Return the lines below exactly, from the first line to the line that contains "COL = sc.collection". Leave out pictures.

>> START STORED DATA

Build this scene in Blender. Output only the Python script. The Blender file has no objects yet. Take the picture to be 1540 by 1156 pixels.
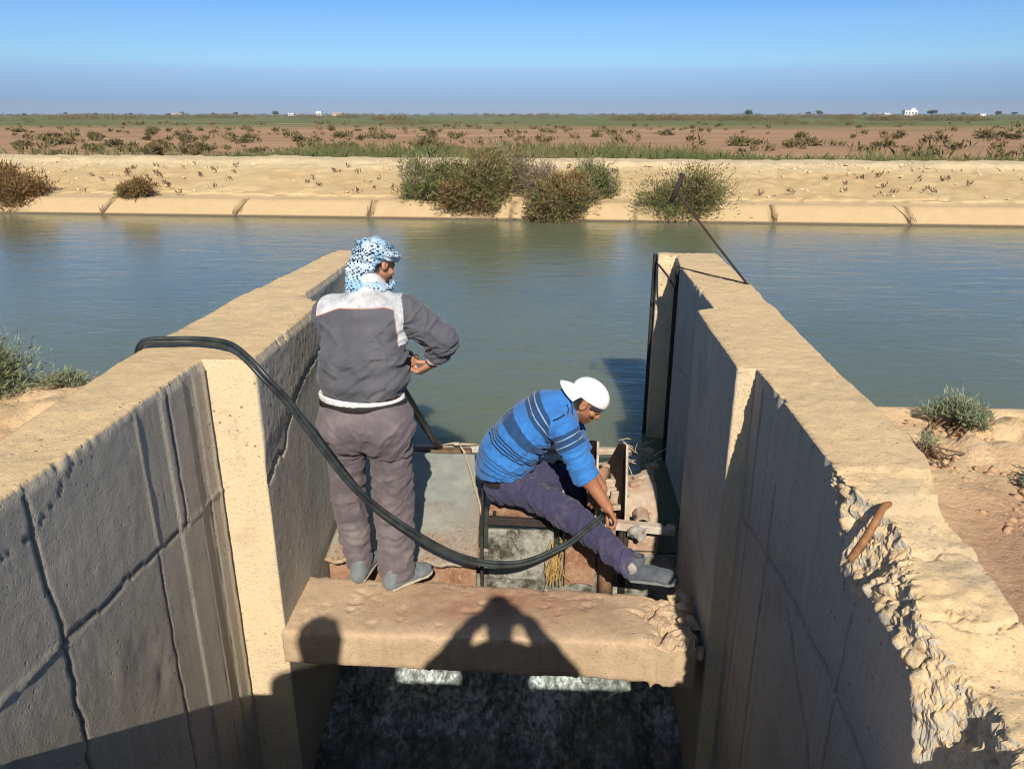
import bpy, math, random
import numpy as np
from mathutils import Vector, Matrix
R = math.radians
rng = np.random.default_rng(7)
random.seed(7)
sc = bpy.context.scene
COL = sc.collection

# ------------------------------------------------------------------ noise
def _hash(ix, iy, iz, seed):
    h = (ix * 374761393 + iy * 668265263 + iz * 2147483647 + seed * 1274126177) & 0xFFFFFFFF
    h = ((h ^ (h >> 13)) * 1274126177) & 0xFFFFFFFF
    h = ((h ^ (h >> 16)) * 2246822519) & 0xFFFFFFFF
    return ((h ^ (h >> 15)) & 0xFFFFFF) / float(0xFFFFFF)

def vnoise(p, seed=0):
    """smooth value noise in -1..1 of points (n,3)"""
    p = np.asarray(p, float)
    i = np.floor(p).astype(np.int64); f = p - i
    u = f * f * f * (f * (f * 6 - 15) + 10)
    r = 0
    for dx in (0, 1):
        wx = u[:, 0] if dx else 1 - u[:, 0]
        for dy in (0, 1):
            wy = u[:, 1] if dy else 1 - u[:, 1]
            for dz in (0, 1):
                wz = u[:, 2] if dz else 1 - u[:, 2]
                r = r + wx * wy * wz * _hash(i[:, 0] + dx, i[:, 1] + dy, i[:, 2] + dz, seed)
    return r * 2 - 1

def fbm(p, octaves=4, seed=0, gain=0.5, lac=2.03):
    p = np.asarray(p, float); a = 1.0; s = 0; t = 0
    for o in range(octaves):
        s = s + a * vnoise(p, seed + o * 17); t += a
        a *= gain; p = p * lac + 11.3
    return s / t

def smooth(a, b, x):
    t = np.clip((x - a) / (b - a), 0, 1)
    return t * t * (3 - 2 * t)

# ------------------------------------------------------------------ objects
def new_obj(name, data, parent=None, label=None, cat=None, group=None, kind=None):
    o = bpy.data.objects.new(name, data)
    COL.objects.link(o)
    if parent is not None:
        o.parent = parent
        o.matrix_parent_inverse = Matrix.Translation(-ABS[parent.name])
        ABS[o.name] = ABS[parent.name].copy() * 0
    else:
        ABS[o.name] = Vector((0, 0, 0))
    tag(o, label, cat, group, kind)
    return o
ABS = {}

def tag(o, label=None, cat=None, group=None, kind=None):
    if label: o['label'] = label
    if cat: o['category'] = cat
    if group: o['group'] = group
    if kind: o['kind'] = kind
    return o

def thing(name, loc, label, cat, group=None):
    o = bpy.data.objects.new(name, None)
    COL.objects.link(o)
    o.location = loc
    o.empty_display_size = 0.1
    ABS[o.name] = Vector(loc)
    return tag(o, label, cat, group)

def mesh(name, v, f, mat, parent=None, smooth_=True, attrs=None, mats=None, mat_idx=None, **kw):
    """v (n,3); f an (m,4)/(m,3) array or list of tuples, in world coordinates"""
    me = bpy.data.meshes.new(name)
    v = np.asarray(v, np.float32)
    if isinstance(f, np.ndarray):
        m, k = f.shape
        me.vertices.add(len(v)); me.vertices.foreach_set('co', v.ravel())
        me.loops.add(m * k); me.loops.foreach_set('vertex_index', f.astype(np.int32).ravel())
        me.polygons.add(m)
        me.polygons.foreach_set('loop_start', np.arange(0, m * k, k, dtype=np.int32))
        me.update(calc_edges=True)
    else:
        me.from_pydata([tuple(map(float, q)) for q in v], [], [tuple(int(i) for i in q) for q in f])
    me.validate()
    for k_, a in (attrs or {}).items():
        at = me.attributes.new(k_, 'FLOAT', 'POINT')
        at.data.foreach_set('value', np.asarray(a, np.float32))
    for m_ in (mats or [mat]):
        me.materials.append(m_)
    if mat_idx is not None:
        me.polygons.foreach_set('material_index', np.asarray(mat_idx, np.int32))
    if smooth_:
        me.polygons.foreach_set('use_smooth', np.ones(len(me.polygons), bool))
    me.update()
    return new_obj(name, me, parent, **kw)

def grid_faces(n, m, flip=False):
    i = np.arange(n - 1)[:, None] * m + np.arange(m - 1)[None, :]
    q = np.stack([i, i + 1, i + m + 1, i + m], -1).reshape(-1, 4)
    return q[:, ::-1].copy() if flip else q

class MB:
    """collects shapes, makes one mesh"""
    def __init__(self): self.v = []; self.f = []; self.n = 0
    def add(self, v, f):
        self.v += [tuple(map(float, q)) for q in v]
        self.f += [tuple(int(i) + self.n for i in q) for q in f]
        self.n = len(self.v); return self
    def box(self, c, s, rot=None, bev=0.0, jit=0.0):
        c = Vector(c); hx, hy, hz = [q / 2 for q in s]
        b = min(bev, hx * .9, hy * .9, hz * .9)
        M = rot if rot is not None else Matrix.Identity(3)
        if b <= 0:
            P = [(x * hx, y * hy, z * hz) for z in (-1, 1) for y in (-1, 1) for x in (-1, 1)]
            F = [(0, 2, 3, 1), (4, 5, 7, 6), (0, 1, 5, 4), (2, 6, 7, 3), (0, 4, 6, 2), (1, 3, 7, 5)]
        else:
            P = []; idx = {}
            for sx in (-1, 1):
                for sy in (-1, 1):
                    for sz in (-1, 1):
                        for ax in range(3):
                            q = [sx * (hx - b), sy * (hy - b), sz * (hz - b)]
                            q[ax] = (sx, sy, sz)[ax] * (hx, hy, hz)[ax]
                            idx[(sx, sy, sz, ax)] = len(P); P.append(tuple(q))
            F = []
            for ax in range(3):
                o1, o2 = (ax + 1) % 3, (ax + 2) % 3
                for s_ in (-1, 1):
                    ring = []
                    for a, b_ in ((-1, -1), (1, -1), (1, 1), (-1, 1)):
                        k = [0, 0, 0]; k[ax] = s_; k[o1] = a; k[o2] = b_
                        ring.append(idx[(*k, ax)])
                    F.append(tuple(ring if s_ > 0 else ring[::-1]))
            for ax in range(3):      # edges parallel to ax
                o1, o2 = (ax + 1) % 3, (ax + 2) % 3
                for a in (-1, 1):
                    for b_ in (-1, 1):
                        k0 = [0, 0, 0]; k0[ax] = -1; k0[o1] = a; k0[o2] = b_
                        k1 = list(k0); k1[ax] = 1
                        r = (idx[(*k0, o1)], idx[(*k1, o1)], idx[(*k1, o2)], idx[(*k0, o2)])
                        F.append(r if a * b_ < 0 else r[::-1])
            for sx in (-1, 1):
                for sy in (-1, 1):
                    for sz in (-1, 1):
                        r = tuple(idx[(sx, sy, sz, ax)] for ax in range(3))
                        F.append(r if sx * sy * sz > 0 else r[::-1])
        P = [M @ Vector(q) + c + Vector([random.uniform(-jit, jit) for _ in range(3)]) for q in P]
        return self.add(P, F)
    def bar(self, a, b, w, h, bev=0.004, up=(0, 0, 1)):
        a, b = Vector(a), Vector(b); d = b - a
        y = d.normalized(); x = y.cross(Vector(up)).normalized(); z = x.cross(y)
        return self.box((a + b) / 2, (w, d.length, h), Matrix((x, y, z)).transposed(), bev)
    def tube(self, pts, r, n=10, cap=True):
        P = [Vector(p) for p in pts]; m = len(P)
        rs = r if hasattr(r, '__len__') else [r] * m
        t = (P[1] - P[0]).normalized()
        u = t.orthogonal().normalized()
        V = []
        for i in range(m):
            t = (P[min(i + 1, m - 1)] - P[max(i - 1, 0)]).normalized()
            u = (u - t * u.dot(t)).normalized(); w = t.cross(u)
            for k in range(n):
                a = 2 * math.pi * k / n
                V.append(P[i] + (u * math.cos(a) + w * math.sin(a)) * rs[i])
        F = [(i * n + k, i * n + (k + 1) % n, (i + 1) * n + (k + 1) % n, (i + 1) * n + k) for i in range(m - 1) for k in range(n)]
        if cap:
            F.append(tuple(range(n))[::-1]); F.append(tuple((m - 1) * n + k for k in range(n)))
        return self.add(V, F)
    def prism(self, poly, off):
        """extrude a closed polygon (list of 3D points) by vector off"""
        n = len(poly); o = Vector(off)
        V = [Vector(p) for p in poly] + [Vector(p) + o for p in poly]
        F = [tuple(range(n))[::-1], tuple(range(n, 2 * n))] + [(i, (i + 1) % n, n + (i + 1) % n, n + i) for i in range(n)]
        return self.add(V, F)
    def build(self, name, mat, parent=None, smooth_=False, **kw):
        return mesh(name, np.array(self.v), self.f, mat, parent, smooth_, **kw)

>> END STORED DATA

■ **RESULT**
Build this scene in Blender. Output only the Python script. The Blender file has no objects yet. Take the picture to be 1540 by 1156 pixels.
import bpy, math, random
import numpy as np
from mathutils import Vector, Matrix
R = math.radians
rng = np.random.default_rng(7)
random.seed(7)
sc = bpy.context.scene
COL = sc.collection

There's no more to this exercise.